Magalhães também recorda estudos recentes comprovando que o aborto “causa maiores sequelas à saúde da mulher, tanto física como mental, do que manter a gravidez, e mesmo em face das consequências do estupro”. O fato já foi mencionado em reportagem de 2021 da Gazeta do Povo.
Os juristas destacam o contrassenso de matar uma criança que já é viável fora do útero e poderia ser entregue à adoção. “Com 22 semanas de gravidez, as crianças em estágio fetal já têm condições de viver fora do útero, não sendo razoável matá-las para depois retirá-las do seio da mulher. O mais lógico e humano seria antecipar o parto e fazer o procedimento da adoção sem o sacrifício de uma criança inocente”, afirma Magalhães.
Denise Albano aprova a lógica por trás do PL 1.904 equiparando o aborto depois de 22 semanas de gestação ao homicídio. “Se a ciência registra que, a partir da 22ª semana, o feto já é presumidamente viável, ou seja, com suporte pode viver fora do ventre materno, matá-lo deveria, por analogia e até paralelismo, ter a mesma punição aplicada ao homicídio, cuja descrição no artigo 121 do Código Penal é ‘matar alguém'”, observa.
A informação de que o projeto em tramitação na Câmara viola tratados internacionais de direitos humanos, de acordo com os juristas, é outro equívoco do parecer. “(O texto) Não mencionou o Pacto de São José da Costa Rica, que estabelece que todos os seres humanos são pessoas e devem ter proteção legal desde a concepção. Não mencionou a Convenção dos Direitos das Crianças, que confere à criança o direito inerente à vida”, lembra Magalhães.
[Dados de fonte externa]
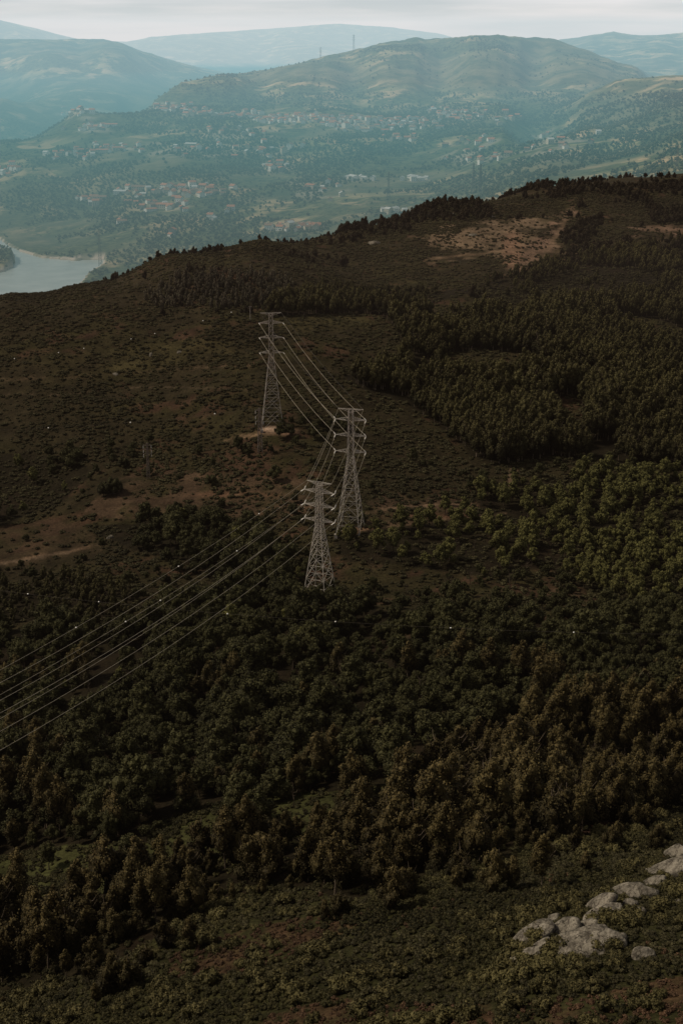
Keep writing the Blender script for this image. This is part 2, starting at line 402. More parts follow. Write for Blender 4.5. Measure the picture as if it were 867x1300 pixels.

Para Denise, é importante desbancar a ideia de que o parecer do Conselho Federal da OAB represente a visão dos advogados do Brasil. “Bem sabemos como sua inação (da OAB) na defesa das prerrogativas dos réus do 8 de janeiro e seu ativismo militante na defesa do aborto, neste último caso, têm desagradado milhares de advogados pelo Brasil. Há uma crise de representatividade e credibilidade da OAB que tem levado a iniciativas como a criação de associações de advogados e até a uma forte mobilização pela eleição direta dos diretores e conselheiros da OAB nacional”, comenta.